Case Study

Virginia's Landfills are an Incident In-waiting

More than 150 landfills across Virginia are leaking pollutants and contaminating groundwater, according to state officials and government records.

According to the Landmark News Service story the problem affects almost every community in Virginia. In addition it alleged that several hundred more never-examined sites statewide--old dumps, abandoned landfills, and illegal waste yards--are guilty of similar causation.

State records show that 30 municipal landfills lack such modern environmental safeguards as underground liners. About 5100 tons of household trash--15% of Virginia's daily waste load-wends its way to these 30 active sites each day. Of the 30, 21 are leaking, according to state records.

The state permits 542 municipal, construction, and industrial landfills. More than half, 298, go untested for groundwater contamination because they closed prior to December 1988, when state landfill regulations took effect.

Of the remaining 244 landfills required to sample groundwater, 158, or 65%, have tested sufficiently "positive" to merit more analysis, according to the wire service.

To date, however, the state reportedly has done little rectification. One reason is the state regulatory program for landfills. The wire service described it as so complicated and understaffed as to take years to verify a leak and determine a remedy.

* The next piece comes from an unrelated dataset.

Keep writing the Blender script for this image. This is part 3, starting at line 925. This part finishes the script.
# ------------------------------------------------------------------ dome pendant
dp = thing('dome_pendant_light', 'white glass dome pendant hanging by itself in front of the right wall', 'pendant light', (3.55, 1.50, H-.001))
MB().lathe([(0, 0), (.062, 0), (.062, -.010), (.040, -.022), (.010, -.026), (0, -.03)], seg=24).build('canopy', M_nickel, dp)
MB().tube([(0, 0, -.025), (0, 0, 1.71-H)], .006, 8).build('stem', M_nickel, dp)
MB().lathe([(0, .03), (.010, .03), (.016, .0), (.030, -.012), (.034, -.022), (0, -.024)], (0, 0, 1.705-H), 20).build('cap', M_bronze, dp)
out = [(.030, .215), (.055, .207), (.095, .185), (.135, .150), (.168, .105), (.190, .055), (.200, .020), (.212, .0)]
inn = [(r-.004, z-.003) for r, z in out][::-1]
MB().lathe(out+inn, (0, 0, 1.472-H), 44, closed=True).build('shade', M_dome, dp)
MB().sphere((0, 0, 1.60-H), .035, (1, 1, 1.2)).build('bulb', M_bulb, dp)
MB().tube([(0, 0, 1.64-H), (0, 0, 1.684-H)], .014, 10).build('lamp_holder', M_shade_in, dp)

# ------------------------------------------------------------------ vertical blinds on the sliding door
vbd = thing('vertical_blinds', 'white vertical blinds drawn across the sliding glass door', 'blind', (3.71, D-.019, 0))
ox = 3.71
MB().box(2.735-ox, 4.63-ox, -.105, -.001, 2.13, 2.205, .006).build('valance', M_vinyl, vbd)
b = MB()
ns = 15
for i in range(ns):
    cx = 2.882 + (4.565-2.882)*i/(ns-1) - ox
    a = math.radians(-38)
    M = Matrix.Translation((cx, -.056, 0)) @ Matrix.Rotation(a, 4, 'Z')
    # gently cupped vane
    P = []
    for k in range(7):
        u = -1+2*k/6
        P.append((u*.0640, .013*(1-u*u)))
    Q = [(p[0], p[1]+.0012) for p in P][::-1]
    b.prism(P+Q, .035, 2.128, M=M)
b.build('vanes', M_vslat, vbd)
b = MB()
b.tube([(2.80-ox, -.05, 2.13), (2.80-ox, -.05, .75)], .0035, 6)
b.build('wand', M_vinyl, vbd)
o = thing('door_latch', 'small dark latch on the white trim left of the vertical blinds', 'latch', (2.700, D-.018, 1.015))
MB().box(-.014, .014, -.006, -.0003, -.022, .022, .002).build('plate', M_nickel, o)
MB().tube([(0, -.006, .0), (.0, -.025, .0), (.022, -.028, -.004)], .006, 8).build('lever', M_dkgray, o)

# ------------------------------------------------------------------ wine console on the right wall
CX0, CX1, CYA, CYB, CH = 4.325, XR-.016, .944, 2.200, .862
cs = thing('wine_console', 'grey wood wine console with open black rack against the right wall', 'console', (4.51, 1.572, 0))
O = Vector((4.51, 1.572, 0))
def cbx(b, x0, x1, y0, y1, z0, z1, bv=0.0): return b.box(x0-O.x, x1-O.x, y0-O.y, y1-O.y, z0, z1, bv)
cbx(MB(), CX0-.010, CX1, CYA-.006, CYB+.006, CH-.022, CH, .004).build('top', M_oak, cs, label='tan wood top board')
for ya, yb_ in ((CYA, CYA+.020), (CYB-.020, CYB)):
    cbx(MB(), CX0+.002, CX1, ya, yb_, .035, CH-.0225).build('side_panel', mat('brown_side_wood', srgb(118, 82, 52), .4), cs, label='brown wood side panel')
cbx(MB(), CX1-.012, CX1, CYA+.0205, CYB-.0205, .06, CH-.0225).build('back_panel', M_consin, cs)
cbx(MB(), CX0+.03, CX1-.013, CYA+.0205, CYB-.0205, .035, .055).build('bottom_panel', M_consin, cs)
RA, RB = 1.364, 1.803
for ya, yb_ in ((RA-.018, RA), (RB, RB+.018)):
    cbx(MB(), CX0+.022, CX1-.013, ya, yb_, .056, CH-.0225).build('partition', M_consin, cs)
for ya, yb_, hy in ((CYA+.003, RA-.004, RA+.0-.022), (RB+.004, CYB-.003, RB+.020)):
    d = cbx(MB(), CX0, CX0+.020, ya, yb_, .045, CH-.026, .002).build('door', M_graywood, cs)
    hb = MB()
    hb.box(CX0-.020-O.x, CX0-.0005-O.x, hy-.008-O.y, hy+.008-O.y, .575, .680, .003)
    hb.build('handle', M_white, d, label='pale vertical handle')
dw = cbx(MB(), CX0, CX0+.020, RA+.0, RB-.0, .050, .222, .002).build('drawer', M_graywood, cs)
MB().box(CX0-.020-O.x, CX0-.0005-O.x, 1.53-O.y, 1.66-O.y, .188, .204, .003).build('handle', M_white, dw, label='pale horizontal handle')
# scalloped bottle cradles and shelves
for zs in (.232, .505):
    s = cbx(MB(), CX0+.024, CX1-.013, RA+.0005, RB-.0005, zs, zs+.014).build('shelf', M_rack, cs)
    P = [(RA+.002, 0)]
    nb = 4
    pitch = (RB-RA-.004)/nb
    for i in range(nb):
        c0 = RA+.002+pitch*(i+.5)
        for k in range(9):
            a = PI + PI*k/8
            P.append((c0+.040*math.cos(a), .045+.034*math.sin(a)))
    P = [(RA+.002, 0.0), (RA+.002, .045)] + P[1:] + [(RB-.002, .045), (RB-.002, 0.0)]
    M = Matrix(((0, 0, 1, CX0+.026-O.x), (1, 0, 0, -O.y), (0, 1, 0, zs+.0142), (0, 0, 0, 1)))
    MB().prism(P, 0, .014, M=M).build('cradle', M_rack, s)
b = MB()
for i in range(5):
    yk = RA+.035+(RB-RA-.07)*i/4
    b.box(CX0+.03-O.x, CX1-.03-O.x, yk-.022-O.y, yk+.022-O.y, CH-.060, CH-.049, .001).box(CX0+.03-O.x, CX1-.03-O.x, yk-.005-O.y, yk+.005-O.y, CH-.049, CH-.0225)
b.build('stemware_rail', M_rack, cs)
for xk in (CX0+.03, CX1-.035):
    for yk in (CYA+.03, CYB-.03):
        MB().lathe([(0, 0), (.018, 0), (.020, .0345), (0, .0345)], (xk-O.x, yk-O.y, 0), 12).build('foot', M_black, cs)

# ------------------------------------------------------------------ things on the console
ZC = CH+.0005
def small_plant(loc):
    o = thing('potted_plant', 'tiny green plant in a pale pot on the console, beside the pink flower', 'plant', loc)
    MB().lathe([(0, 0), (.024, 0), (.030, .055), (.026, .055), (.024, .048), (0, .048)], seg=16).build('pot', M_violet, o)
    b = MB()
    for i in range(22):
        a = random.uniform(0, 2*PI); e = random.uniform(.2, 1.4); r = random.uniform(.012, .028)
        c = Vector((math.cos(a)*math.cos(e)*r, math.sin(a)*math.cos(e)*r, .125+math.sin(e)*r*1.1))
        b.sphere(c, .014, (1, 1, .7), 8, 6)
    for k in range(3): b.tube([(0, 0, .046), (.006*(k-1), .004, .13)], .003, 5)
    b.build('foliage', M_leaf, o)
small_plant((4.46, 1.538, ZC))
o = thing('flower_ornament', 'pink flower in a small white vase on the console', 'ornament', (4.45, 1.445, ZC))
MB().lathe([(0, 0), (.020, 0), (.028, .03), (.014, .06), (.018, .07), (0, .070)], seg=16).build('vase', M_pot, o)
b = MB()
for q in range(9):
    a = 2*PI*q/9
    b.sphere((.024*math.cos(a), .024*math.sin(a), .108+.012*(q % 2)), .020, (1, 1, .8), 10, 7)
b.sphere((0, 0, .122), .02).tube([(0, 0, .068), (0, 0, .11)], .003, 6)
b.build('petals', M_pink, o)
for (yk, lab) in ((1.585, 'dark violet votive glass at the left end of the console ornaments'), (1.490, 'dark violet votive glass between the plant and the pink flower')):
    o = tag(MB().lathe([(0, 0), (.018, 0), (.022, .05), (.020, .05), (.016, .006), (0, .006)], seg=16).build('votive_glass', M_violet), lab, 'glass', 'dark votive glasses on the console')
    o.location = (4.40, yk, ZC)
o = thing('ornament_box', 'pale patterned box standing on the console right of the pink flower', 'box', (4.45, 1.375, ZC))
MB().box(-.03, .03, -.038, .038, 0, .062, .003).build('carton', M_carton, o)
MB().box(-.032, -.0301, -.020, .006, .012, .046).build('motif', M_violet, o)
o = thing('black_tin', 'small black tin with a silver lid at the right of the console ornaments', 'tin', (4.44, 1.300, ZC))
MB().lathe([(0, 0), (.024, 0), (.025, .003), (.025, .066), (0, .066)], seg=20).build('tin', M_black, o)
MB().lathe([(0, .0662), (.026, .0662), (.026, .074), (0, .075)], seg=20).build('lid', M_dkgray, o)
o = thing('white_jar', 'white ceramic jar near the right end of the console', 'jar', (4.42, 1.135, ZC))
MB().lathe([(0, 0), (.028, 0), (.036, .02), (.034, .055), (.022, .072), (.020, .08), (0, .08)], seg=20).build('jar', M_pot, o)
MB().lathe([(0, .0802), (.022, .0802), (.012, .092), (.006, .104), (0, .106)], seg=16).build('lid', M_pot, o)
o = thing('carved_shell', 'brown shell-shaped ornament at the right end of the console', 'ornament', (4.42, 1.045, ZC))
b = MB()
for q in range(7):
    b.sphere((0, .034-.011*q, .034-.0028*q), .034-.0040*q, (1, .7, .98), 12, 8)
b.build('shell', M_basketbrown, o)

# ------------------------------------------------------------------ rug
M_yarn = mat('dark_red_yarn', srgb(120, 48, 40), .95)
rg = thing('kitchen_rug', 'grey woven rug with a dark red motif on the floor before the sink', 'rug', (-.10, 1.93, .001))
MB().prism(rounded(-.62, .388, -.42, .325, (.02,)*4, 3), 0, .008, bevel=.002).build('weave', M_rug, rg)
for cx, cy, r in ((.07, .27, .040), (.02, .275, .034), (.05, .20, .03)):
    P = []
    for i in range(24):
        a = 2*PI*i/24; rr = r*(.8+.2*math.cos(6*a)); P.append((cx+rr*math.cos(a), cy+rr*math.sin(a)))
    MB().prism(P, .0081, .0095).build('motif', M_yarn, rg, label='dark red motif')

Until late in 1998, three DEQ employees had responsibility for managing almost 250 landfills. (Now there are three.) So despite Virginia's requiring groundwater testing for nearly 11 years, in that time it has yet to require a single landfill clean up. In fact, only six seeping landfills have specific standards in place to trigger a cleanup, according to the records.

Moreover, the DEQ has said that landfill operators and their consultants routinely downplay warning signs, consistently ask for deadline extensions, file late reports, and often skip agency guidelines.